- INFORMATION SUPPLIED -
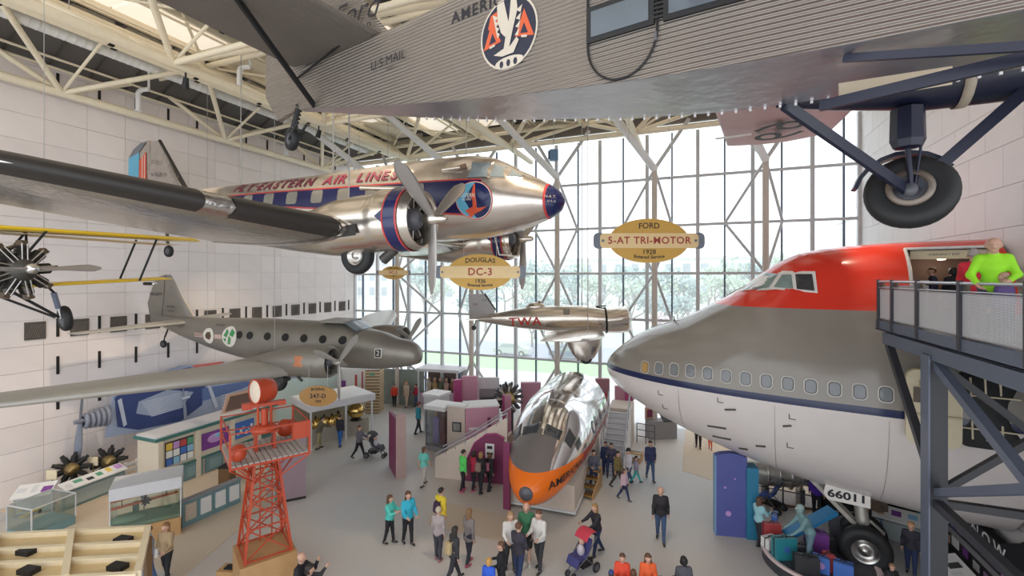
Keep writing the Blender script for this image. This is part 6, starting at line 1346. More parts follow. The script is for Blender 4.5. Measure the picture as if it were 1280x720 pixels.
stand('sand panel with a framed photograph next to the tall glass case', (-11.19, 19.46, 0), (-10.3, 19.6, 0), 2.3, 0.45, beige, whitep, [(0.3, 0.8, 1.1, 1.55, PC[6]), (0.36, 0.74, 1.15, 1.5, PC[2])])
stand('pink panel with a small round emblem next to the sand panel', (-10.27, 19.61, 0), (-8.93, 20.48, 0), 2.25, 1.0, pinkw, whitep, [(0.66, 0.76, 1.3, 1.75, plum), (0.1, 0.4, 1.2, 1.3, PC[2])])
stand('plum and pink upright panel under the far glass, left one', (-12.67, 23.71, 0), (-11.81, 24.05, 0), 2.75, 0.3, pinkw, None, [(0.3, 0.8, 0.9, 1.4, PC[4])])
stand('narrow dark magenta panel beside the left pink upright', (-12.92, 23.3, 0), (-12.6, 23.58, 0), 2.6, 0.3, magenta)
stand('grey panel with a landscape photograph before the glass', (-12.03, 24.61, 0), (-10.88, 25.07, 0), 2.55, 0.2, lgrey, None, [(0.05, 0.95, 0.9, 1.9, dgrey), (0.1, 0.9, 1.0, 1.4, PC[6])])
stand('slim rounded pink panel with plum edge beside the dark engine', (-9.49, 22.28, 0), (-9.06, 22.45, 0), 2.3, 0.25, pinkw, None, [(0.0, 0.25, 0.1, 2.3, magenta)])
stand('pink panel behind the airliner nose, right of the dark engine', (-9.23, 24.32, 0), (-8.18, 24.74, 0), 2.55, 0.3, pinkw, None, [(0.75, 1.0, 0.9, 1.9, magenta)])
stand('maroon panel at the tail end of the silver airliner nose', (-5.34, 26.19, 0), (-4.62, 26.47, 0), 2.7, 0.3, mat('dusty maroon', (0.36, 0.17, 0.20), 0.6), None, [(0.3, 0.8, 1.3, 1.9, PC[3])])
t = thing('radial_engine', 'big dark many-cylinder aero engine among the pink panels', 'engine', (-9.48, 23.13, 2.29)[:2]+(0,), (0, 0, R(-70)))
q = MB(); rnd = random.Random(5)
for k in range(14):
    for rw in (0, 0.35):
        a = 2*PI*(k+rw)/14; c, s_ = math.cos(a), math.sin(a); q.tube((rw-0.2, 0.2*c, 2.0+0.2*s_), (rw-0.2, 0.72*c, 2.0+0.72*s_), 0.09, (dk_eng, gm)[k % 2], n=7).box((rw-0.2, 0.74*c, 2.0+0.74*s_), (0.2, 0.14, 0.12), steel_d, rot=Matrix.Rotation(a, 3, 'X'))
q.build('cylinders', t); q = MB(); q.lathe([(-0.5, 0.2), (-0.3, 0.34), (0.4, 0.34), (0.6, 0.16), (0.8, 0.0)], mat('gold crankcase', (0.40, 0.28, 0.10), 0.4, 0.8), (0, 0, 2.0), (1, 0, 0), 16); q.build('crankcase', t); MB().box((-0.2, 0, 0.65), (0.5, 0.5, 1.3), steel_d).build('stand', t)
# pale wall with pink floor displays at far left of the glass
stand('white partition with coloured prints by the glass at the far left', (-21.63, 23.64, 0), (-19.91, 24.14, 0), 2.6, 0.2, whitep, None, [(0.1, 0.25, 1.2, 1.8, PC[4]), (0.6, 0.68, 0.8, 2.2, PC[3]), (0.85, 0.9, 0.4, 2.4, PC[3])])
stand('pale teal curved backdrop above the white stall roof', (-22.27, 19.24, 0), (-21.37, 23.36, 0), 2.5, 0.2, mat('pale teal print', (0.50, 0.62, 0.60), 0.6), None, [(0.3, 0.7, 0.3, 1.4, mat('pale pink print', (0.66, 0.56, 0.60), 0.6))])
# ---- right: plum post, grey display, railing
t = thing('exhibit_board', 'tall magenta panel beside the white stairs', 'exhibit panel', (-3.4, 25.38, 0), (0, 0, R(5))); MB().box((0, 0, 1.3), (0.42, 0.25, 2.6), magenta).box((-0.35, 0.1, 2.2), (0.8, 0.2, 0.8), pinkw).build('board', t)
t = thing('railing', 'dark railing by the glass right of the magenta panel', 'railing', (-2.87, 24.43, 0), (0, 0, R(-8)))
for x in (0, 0.45, 0.9): MB().tube((x, 0, 0), (x, 0, 1.0), 0.025, steel_d).build('post', t)
for z in (0.35, 0.68, 1.0): MB().tube((0, 0, z), (0.9, 0, z), 0.022, steel_d).build('rail', t)
t = thing('display_desk', 'grey display desk with a slanted black reader under the jumbo nose', 'display desk', (-2.29, 25.04, 0), (0, 0, R(28)))
MB().box((0.75, 0.3, 0.48), (1.5, 0.6, 0.96), dgrey).build('body', t); MB().box((1.1, 0.2, 1.05), (0.7, 0.5, 0.06), black, rot=Matrix.Rotation(0.5, 3, 'X')).build('reader', t); MB().box((0.2, 0.5, 1.25), (0.5, 0.06, 0.6), PC[9]).box((0.2, 0.46, 1.25), (0.3, 0.04, 0.4), plum).build('picture', t)
# ---- blue pylon
t = thing('information_pylon', 'tall blue and teal information pylon with a curved top under the jumbo', 'pylon', (1.03, 16.83, 0), (0, 0, R(12)))
pyl = mat('pylon violet blue', (0.085, 0.10, 0.31), 0.4, var=0.2, scale=1.5); pylt = mat('pylon teal', (0.03, 0.19, 0.32), 0.4)
MB().prism([(-0.48, 0), (0.48, 0), (0.48, 2.62), (0.3, 2.69), (0, 2.73), (-0.3, 2.69), (-0.48, 2.62)], pyl, (0, 0, 0), (1, 0, 0), (0, 0, 1), 0.28).build('board', t); MB().box((-0.49, 0, 1.3), (0.03, 0.30, 2.62), mat('pylon sky edge', (0.20, 0.36, 0.55), 0.4)).build('edge', t)
MB().box((0.62, 0.02, 1.16), (0.36, 0.5, 2.32), pylt).build('side_board', t)
q = MB()
for x, z, s in ((-0.1, 0.75, 0.09), (-0.2, 1.6, 0.04), (0.1, 1.9, 0.03)): patch(q, circ(s, 10, (x, z)), PC[7], lambda a, c: (a, -0.146, c))
q.build('print', t)

# ---- silver airliner nose on the floor, its ramp, stairs
am_skin = paint('bright polished nose', (0.80, 0.80, 0.82), [
    ((0.68, 0.66, 0.64), 0.5, 0.25, [(-0.16, 0, -1, 1.20)]),
    ((0.20, 0.175, 0.165), 0.3, 0.42, [(1, 0, 0, 1.95), (0, -1, 0, 0.62), (-0.1, 0, 1, -1.5)]),
    ((0.42, 0.05, 0.025), 0.0, 0.3, [(-0.02, 0, -1, 1.93), (0.09, 0, 1, -1.15), (-1, 0, 0, -2.7)]),
    ((0.85, 0.17, 0.012), 0.0, 0.25, [(-0.02, 0, -1, 1.93), (0.26, 0, 1, -0.82), (1, 0, 0, 2.7)])], 0.12, 1.0, bump=0.04, bscale=2, var=0.05)
am = thing('airliner_nose', 'polished silver airliner nose with an orange chin standing on the floor', 'aircraft', (-5.14, 13.95, 0.10), (0, 0, R(-87.5)))
HM = Hull([(0, 1.40, 0.05, 0.05, 0.05, 2), (0.1, 1.38, 0.28, 0.26, 0.30, 2), (0.4, 1.42, 0.58, 0.50, 0.56, 2), (0.9, 1.52, 0.88, 0.78, 0.82, 2), (1.5, 1.66, 1.10, 1.02, 1.02, 2), (2.0, 1.80, 1.24, 1.16, 1.16, 2), (2.6, 1.95, 1.36, 1.42, 1.30, 2), (3.2, 2.08, 1.46, 1.55, 1.42, 2), (4.2, 2.2, 1.56, 1.62, 1.55, 2), (7.6, 2.25, 1.6, 1.65, 1.6, 2)])
q = MB(); HM.mesh(q, am_skin, 50, 44); q.build('fuselage', am)
q = MB(); q.lathe([(0.0, 0.24), (0.06, 0.22), (0.10, 0.0)], steel_d, (-0.08, 0, 1.38), (1, 0, -0.05), 16); q.build('nose_light', am)
def hm_top(s, a):      # point on the hull at station s and roll angle a from the top
    zc, w, hu, hd, e = (f(s) for f in HM.fn); return (-s, (w+0.015)*math.sin(a), zc+(hu+0.015)*math.cos(a))
for sg in (-1, 1):
    for a0, a1, s0, s1 in ((0.06, 0.66, 1.72, 2.18), (0.74, 1.10, 1.86, 2.45), (1.14, 1.36, 2.2, 2.65)):
        q = MB(); patch(q, [(s0, a0), (s0+0.02, a1), (s1, a1), (s1, a0)], alu, lambda s, a: hm_top(s, sg*a), 3); fr_ = q.build('window_frame', am)
        q = MB(); c0_, c1_ = (s0+s1)/2, (a0+a1)/2; patch(q, [(c0_+(s-c0_)*0.84, c1_+(a-c1_)*0.86) for s, a in ((s0, a0), (s0+0.02, a1), (s1, a1), (s1, a0))], csd, lambda s, a: tuple(Vector(hm_top(s, sg*a))+Vector((0.01, 0, 0.012))), 3); q.build('pane', fr_)
q = MB(); letters(q, 'AMERICAN', 0.42, ink, lambda a, c: HM.side(1.5+a*1.0, 1.62+0.09*a+c*0.8, 1, 0.03), bold=0.006, shear=0.1, sub=1); letters(q, 'AMERICAN', 0.42, ink, lambda a, c: HM.side(1.75-a, 1.45-0.15*a+c*0.85, -1, 0.02), bold=0.006, sub=1); q.build('nose_lettering', am)
q = MB()
for s in (4.6, 5.7, 6.8): patch(q, rrect(0.4, 0.42, 0.1, 3, (s, 2.55)), csd, lambda a, c: HM.side(a, c, 1, 0.012), 2)
patch(q, circ(0.24, 20, (4.1, 2.5)), blue_n, lambda a, c: HM.side(a, c, 1, 0.016), 2); patch(q, circ(0.17, 16, (4.1, 2.5)), offw, lambda a, c: HM.side(a, c, 1, 0.022), 2); q.build('cabin_window', am)
q = MB(); q.tube((-3.6, 0, 3.6), (-3.6, 0, 3.95), 0.02, steel_d).tube((-3.75, 0, 3.95), (-3.45, 0, 3.95), 0.025, steel_d); q.build('aerial', am)
q = MB()
for s in (3.3, 4.5, 5.7, 6.9):
    q.path([hm_top(s, -1.9+0.1*k) for k in range(39)], 0.008, alu, 4)
q.build('skin_joint', am)
MB().box((-4.8, 0, 0.5), (5.6, 2.4, 1.0), beige).box((-4.8, 0, 0.04), (5.7, 2.5, 0.08), lgrey).build('cradle', am)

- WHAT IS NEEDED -
From the data, list each line in which the string "picture" appears.

- RESPONSE -
Keep writing the Blender script for this image. This is part 6, starting at line 1346. More parts follow. The script is for Blender 4.5. Measure the picture as if it were 1280x720 pixels.
MB().box((0.75, 0.3, 0.48), (1.5, 0.6, 0.96), dgrey).build('body', t); MB().box((1.1, 0.2, 1.05), (0.7, 0.5, 0.06), black, rot=Matrix.Rotation(0.5, 3, 'X')).build('reader', t); MB().box((0.2, 0.5, 1.25), (0.5, 0.06, 0.6), PC[9]).box((0.2, 0.46, 1.25), (0.3, 0.04, 0.4), plum).build('picture', t)